By Tim Ahmann and Mark Felsenthal
1 hour, 25 minutes ago
WASHINGTON (Reuters) - Fledgling Federal Reserve Chairman Ben Bernanke may have a hard time recouping his credibility after off-the-cuff remarks over the weekend made it onto the airwaves on Monday, roiling financial markets.
CNBC anchor Maria Bartiromo waited until late afternoon Monday to report that Bernanke had told her at a journalists' dinner on Saturday that traders had misread his congressional testimony last week.
"Federal Reserve Chairman Bernanke told me over the weekend that the media and the markets basically got it wrong last week in speculating that the Fed is done raising interest rates," she said moments before a live interview with Chicago Fed President Michael Moskow.
"Bernanke also told me it is worrisome to him that anyone would think of him as dovish, though that feeling did permeate last week," she added.
As Bartiromo, speaking from the Chicago Mercantile Exchange, turned to interview Moskow, the pit exploded into activity, with traders screaming orders in the background.
Her report knocked down prices for U.S. stocks and government bonds, while driving the dollar higher as traders saw them as suggesting more interest-rates rises ahead than they had expected after the testimony.
While some did not see his comments as markedly different from his remarks on Capitol Hill, other market participants were dumbstruck that the head of the world's mightiest central bank would seemingly try to tweak his message with a brief aside at a social event, and cast it as a rookie mistake.
"First of all, the idea that the chairman of the U.S. Federal Reserve is disseminating policy via network reporters at off-hours dinner parties is absurd," said Steen Jakobsen, chief investment officer at Saxo Bank in Copenhagen.
"Frankly, I think it hurts the Fed ... and Bernanke has lost serious credibility," he added.
"IGNOBLE RETREAT?"
Alan Ruskin, head of strategy at RBS Greenwich Capital Markets in Greenwich, Connecticut, said the remarks looked like an "ignoble retreat" from Bernanke's testimony to Congress on Thursday, when he said the Fed may consider pausing in its 22-month campaign to push interest rates higher to assess incoming data.

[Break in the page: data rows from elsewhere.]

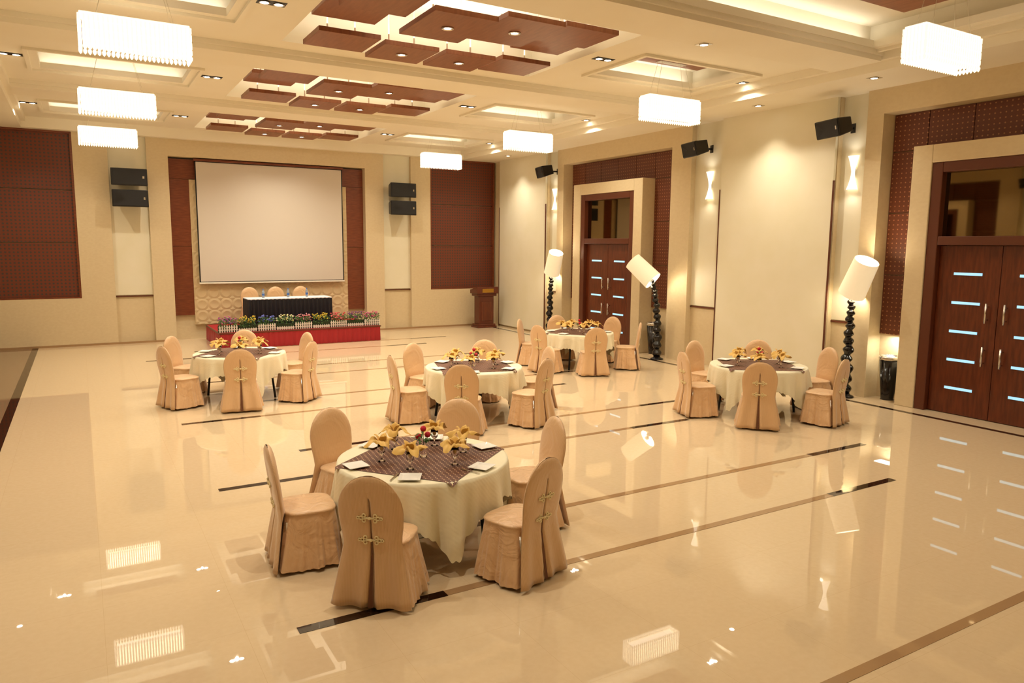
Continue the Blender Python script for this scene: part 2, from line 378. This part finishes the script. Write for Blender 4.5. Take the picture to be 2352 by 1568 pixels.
def downlight(x,y,z,n=2,p=30,spot=1.6,rot=(0,0,0)):
    t=thing('downlight','recessed twin downlight in dark square housing' if n==2 else 'recessed single ceiling downlight','ceiling light',(x,y,z),0,'ceiling downlights')
    m=MB(); hw=.17 if n==2 else .09
    m.box(-hw,hw,-.085,.085,-.006,0); obj('housing',m.mesh('housing',m_black if n==2 else m_chrome),t)
    for q in ((-.085,.085) if n==2 else (0,)):
        m=MB(); m.lathe([(.068,-.014),(.068,-.006),(.052,-.006),(.052,-.014),(.068,-.014)],16,M=Matrix.Translation((q,0,0))); obj('lamp_ring',m.mesh('lamp_ring',m_chrome),t)
        m=MB(); m.lathe([(.052,-.008),(.001,-.01)],14,M=Matrix.Translation((q,0,0))); obj('bulb',m.mesh('bulb',m_spotb),t)
    light('downlight_beam','SPOT',(0,0,-.03),p,WARM,t,rot=rot,spot=spot,blend=.9)
for bc in BC[:4]:
    for x in (-.75,2.2,7.25,10.25): downlight(x,bc-.15 if (bc>6 or x<5) else bc-1.6,5.5,2,170,2.4)
for yb in (16.74+.55,12.06+.55,7.38+.35):
    for x in (2.33,7.57): downlight(x,yb,5.43 if yb>8 else 5.36,1,70,2.0)
    downlight(-1.5,yb,5.25,1,50)
for y in (19.35,9.95): downlight(11.2,y,5.25,1,75,1.6)
downlight(10.9,7.4,5.25,1,50); downlight(10.9,16.9,5.25,1,50)
downlight(4.75,17.05,5.43,1,260,.62,rot=(math.radians(57),0,0))
def chandelier(x,y,first=[None]):
    if first[0] is not None: return dup(first[0],(x,y,4.95))
    t=thing('chandelier','rectangular lit crystal chandelier hanging on steel wires','chandelier',(x,y,4.95),0,'crystal chandeliers'); first[0]=t
    L,D=.57,.13
    m=MB(); m.box(-L+.03,L-.03,-D+.03,D-.03,-.13,.17); obj('light_core',m.mesh('light_core',m_cryi),t)
    m=MB(); m.box(-L,L,-D,D,.17,.20); obj('top_plate',m.mesh('top_plate',m_crys),t,bevel=.01)
    m=MB(); pts=[]
    n=24
    for i in range(n+1): 
        q=-L+2*L*i/n; pts+= [(q,-D),(q,D)]
    for i in range(1,6):
        q=-D+2*D*i/6; pts+=[(-L,q),(L,q)]
    for i,(a,d) in enumerate(pts):
        M=Matrix.Translation((a,d,0))
        m.lathe([(.004,-.215),(.017,-.195),(.02,-.17),(.008,-.15),(.018,-.135),(.018,-.09),(.012,-.08),(.018,-.07),(.018,0),(.012,.01),(.018,.02),(.018,.09),(.012,.10),(.018,.11),(.018,.17)],6,0,True,M=M)
    o=obj('crystal_strands',m.mesh('crystal_strands',m_crys),t,kind='stuff')
    for a in (-.4,.4):
        for d in (-.1,.1):
            m=MB(); m.tube([(a,d,.2),(a*.6,d*.5,.84)],.0025,5); obj('suspension_wire',m.mesh('suspension_wire',m_wire),t)
    m=MB(); m.box(-.3,.3,-.07,.07,.77,.79); obj('canopy',m.mesh('canopy',m_chrome),t)
    return t
for bc in BC[:4]:
    chandelier(LX,bc+.2); chandelier(8.98,bc+.2)
def sconce(y,sg=1):
    t=thing('wall_sconce','hourglass white glass wall lamp glowing on niche','wall lamp',(11.86 if sg>0 else 9.5-11.86,y,3.92),0 if sg>0 else pi,'hourglass wall sconces')
    m=MB(); prof=[]
    for i in range(17):
        z=-.29+.58*i/16; prof.append((.034+.070*(abs(z)/.29)**1.6,z))
    R=[[( -r*.8*abs(sin(pi*j/12)) , r*cos(pi*j/12), z) for j in range(13)] for r,z in prof]
    m.rings(R,0,True,False); obj('glass_shade',m.mesh('glass_shade',m_sconce),t)
    m=MB(); m.box(-.012,.022,-.03,.03,-.1,.1); obj('back_plate',m.mesh('back_plate',m_chrome),t)
    light('sconce_up','SPOT',(-.13,0,.31),2.6,WARM2,t,rot=(pi,0,0),spot=2.5,blend=1)
    light('sconce_down','SPOT',(-.13,0,-.31),3,WARM2,t,spot=2.5,blend=1)
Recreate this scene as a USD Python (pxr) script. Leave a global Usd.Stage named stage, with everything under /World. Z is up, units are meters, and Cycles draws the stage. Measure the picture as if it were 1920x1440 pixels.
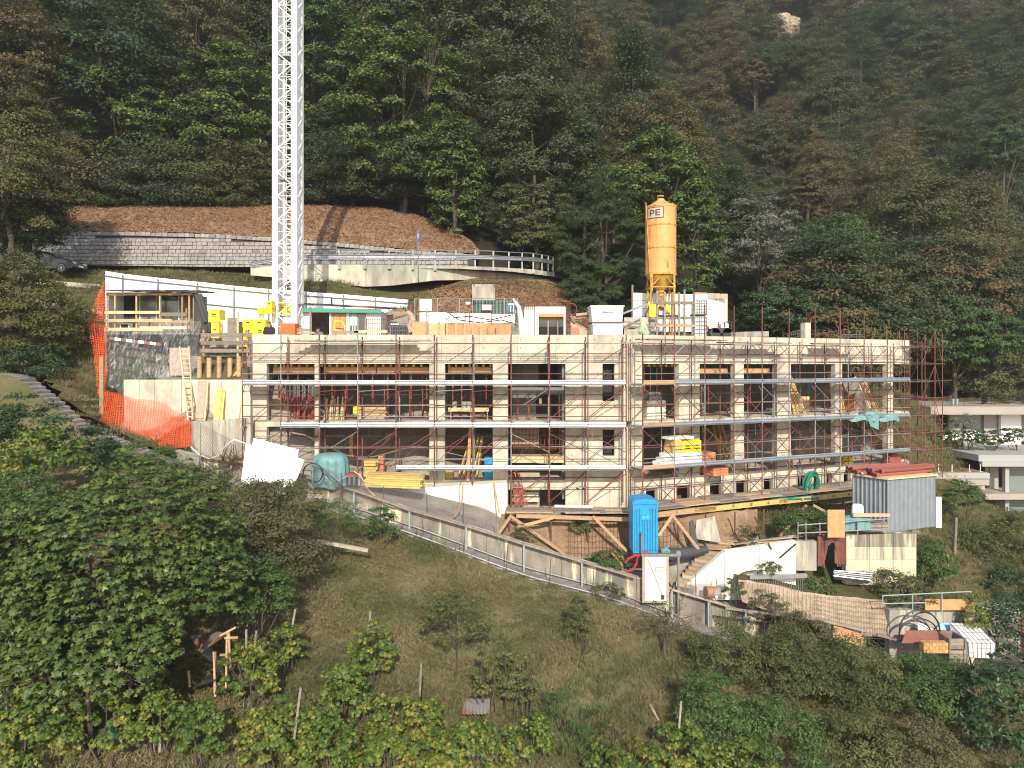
import math, random
import numpy as np, trimesh
from pxr import Usd, UsdGeom, UsdLux, UsdShade, Gf, Sdf, Vt
import usdkit, meshkit
from meshkit import noise, fbm

stage = Usd.Stage.CreateInMemory()
UsdGeom.SetStageUpAxis(stage, 'Z'); UsdGeom.SetStageMetersPerUnit(stage, 1.0)
W = UsdGeom.Xform.Define(stage, '/World'); stage.SetDefaultPrim(W.GetPrim())
UsdGeom.Scope.Define(stage, '/World/Looks')

# ---------------------------------------------------------------- camera, sky, sun, exposure
F, HX, HY, Z0 = 1331.0, 960.0, 684.0, 20.0      # focal length in photo pixels, horizon point, camera height
cam = UsdGeom.Camera.Define(stage, '/World/camera')
cam.AddTranslateOp().Set(Gf.Vec3d(0, 0, Z0)); cam.AddRotateXYZOp().Set(Gf.Vec3f(90, 0, 0))
cam.CreateHorizontalApertureAttr(36.0); cam.CreateVerticalApertureAttr(27.0)
cam.CreateFocalLengthAttr(36.0 * F / 1920); cam.CreateVerticalApertureOffsetAttr(-36.0 * 36 / 1920)
cam.CreateClippingRangeAttr(Gf.Vec2f(0.5, 5000)); cam.CreateFStopAttr(0.0)
EXPOSURE = 0.55
cam.CreateExposureAttr(EXPOSURE)
SUN_AZ, SUN_EL = math.radians(180 - 6), math.radians(31)     # azimuth from +y towards +x: behind the camera, a little to the right
sd = np.array([math.sin(SUN_AZ) * math.cos(SUN_EL), math.cos(SUN_AZ) * math.cos(SUN_EL), math.sin(SUN_EL)])
sun = UsdLux.DistantLight.Define(stage, '/World/sun')
sun.CreateIntensityAttr(1.0); sun.CreateAngleAttr(0.53); sun.CreateNormalizeAttr(True); sun.CreateColorAttr(Gf.Vec3f(1.0, 0.905, 0.74))
sun.AddRotateXYZOp().Set(Gf.Vec3f(90 - math.degrees(SUN_EL), 0, math.degrees(math.atan2(sd[0], -sd[1]))))
sky = UsdLux.DomeLight.Define(stage, '/World/sky')
skym = usdkit.material(stage, '/World/Looks/sky_look', {
    's': ('sky_texture', {'sky_type': 'single_scattering', 'sun_disc': False, 'sun_elevation': SUN_EL, 'sun_rotation': SUN_AZ, 'altitude': 400.0, 'aerosol_density': 1.5}),
    'b': ('background_shader', {'strength': 0.15})}, [('s.color', 'b.color')], surface='b.background')
UsdShade.MaterialBindingAPI.Apply(sky.GetPrim()).Bind(skym)

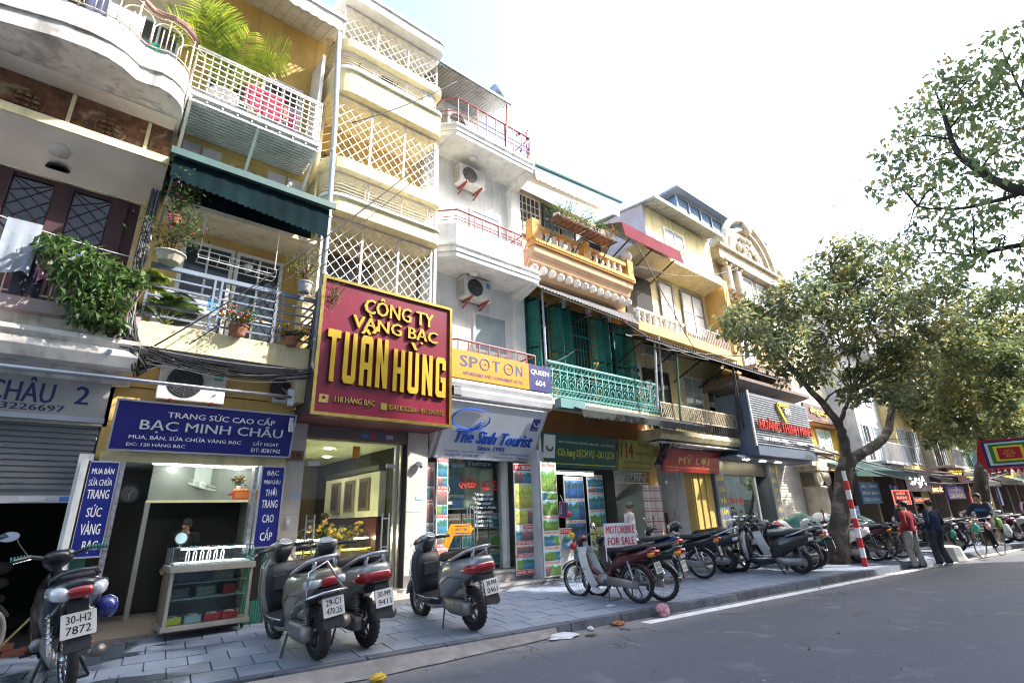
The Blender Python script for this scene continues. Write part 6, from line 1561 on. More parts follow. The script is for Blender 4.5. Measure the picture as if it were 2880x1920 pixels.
bkp=thing('junk_stack','stack of weathered wooden boards and tiles on the brown canopy','boards',(21,9,6.2))
for i in range(8):BX('board',mat('weathered_board',(.26,.17,.12),.9,var=.4,scale=8),bkp,19.9+.1*(i % 3),23.1-.12*(i % 2),8.7,9.4,6.22+i*.11,6.31+i*.11)
# sign box
t=thing('shop_sign','grey slatted sign box with a yellow triangle emblem and raised red lettering','sign',(19.6,8.3,3.3))
SL=mat('slate_blue',(.10,.13,.18),.4,var=.08);BX('box',SL,t,17.35,22.2,8.06,9.3,3.30,5.45)
sd=MB().box(17.3,17.36,8.0,8.05,3.6,5.5).build('corner_trim',WHITE,t)
sl_=MB().box(0,4.72,0,.03,0,.026).mesh('slat',mat('slat_white',(.55,.56,.58),.4,.4))
for i in range(21):place('slat',sl_,t,(17.45,8.02,3.68+i*.083))
fr=Frame((19.8,8.0,4.45));
tri=MB()
for (a,b) in (((-.45,.75),(.5,.82)),((-.45,.75),(.05,.12)),):tri.bar(fr.p(a[0],a[1],.04),fr.p(b[0],b[1],.04),.14,.05,(0,1,0))
tri.build('triangle_emblem',mat('emblem_yellow',(.6,.42,.03),.4),t);letters('TM',fr,.25,.55,.5,.26,LW,t,lift=.05,thick=.03,bold=.02)
RG=mat('letter_red_raised',(.45,.03,.02),.35,bump=0)
letters('HOÀNG THỊNH MINH',fr,-.05,-.1,4.3,.52,RG,t,lift=.03,thick=.05,bold=.04);letters('110 HÀNG BẠC   -   cattrinh.com',fr,.0,-.58,4.1,.2,LW,t,lift=.03,thick=.03,bold=.03)
BX('lower_band',SL,t,17.35,22.2,7.99,8.059,3.30,3.62)
BX('soffit',SL,H7,16.4,22.2,8.3,9.35,3.22,3.29)
for i in range(3):BX('downlight',LITW,H7,17.6+i*1.2,17.85+i*1.2,8.6,8.72,3.205,3.218)
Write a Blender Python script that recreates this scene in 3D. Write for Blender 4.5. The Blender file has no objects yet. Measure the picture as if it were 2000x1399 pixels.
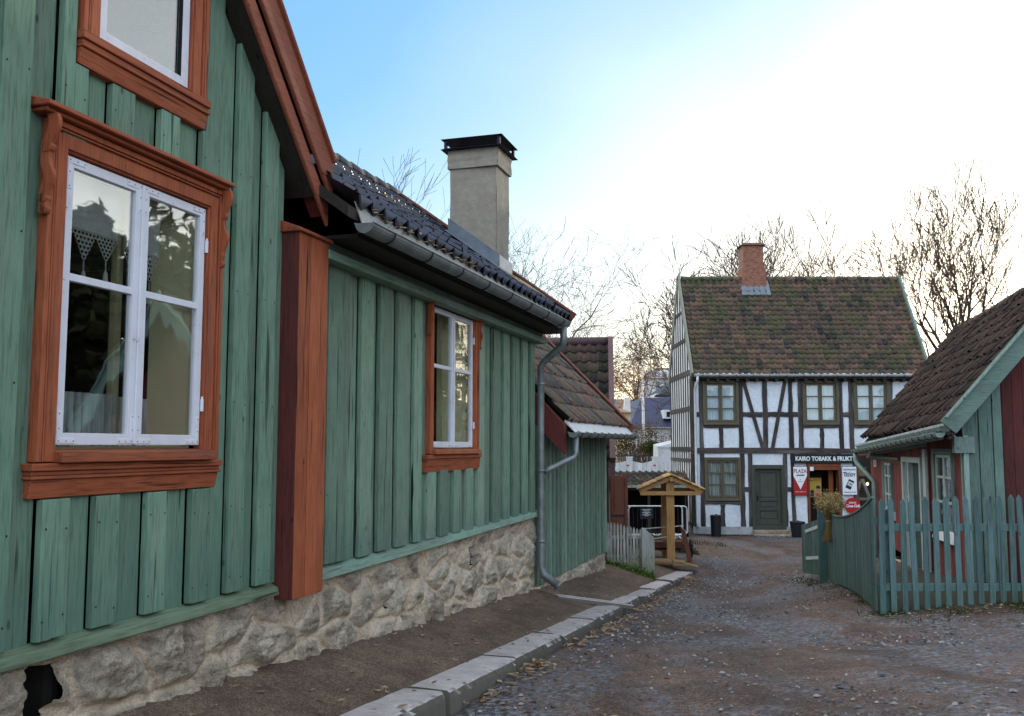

"It comes off as a great example of over-communication and a possible attempt to over fine-tune, assuming he was willing to go on the record with these comments," Ruskin said.
Not everyone, however, was willing to make that assumption.
"This criticism implies the action was a deliberate part of the Fed's communication to the markets, but to us it looks very likely this was inadvertent," Washington-based Tom Gallagher of investment advisory firm ISI Group told clients.
"His clarification seems to have been delivered informally in a conversation at ... a forum where ground rules are pretty ambiguous," he said in a note, adding that Bernanke was likely surprised to see his remarks reported.
The comments came during a social aside at the annual black-tie White House Correspondents Association dinner, where hundreds of reporters mingle with sources in government, along with sports and entertainment celebrities.
Journalists see the dinner, which features a speech by the president, as a chance to cement or establish bonds with people they cover, said Martha Kumar, a political science professor at Towson University in Towson, Maryland.
"The tacit understanding that most people go on is that it's a social occasion, and you're not bringing them there to put them under the microscope," she said. "For that, you don't want to hold them to on-the-record statements."
FAIR GAME
Still, there is no rule that says guests' remarks at the dinner are off limits, past presidents and board members of the correspondents' group said.
"I don't think there's any specific policy regarding conversations," said the Associated Press's Mark Smith, who led the association over the past year. "If a dinner guest wishes to say something off the record, that's up to him or her to make clear ahead of time."
Kumar said Bernanke should have been aware his remarks could circulate more widely.
A spokeswoman for the Fed declined to comment.
CNBC spokesman Kevin Goldman said Bartiromo and an executive from Wall Street firm Goldman Sachs were escorted by a Wall Street Journal reporter to a Journal-hosted table where Bernanke was sitting.
CNBC's Goldman said the investment firm executive asked Bernanke a question, which he declined to answer. Bartiromo then asked a question and this time Bernanke responded.
"CNBC respects all off-the-record conversation, of course, and this was not off the record," Goldman said. Asked why the report had appeared so late in the day, he noted that CNBC does not broadcast on the weekend and that Bartiromo knew no one else had the story.
"We're fine with the way this story broke," he said.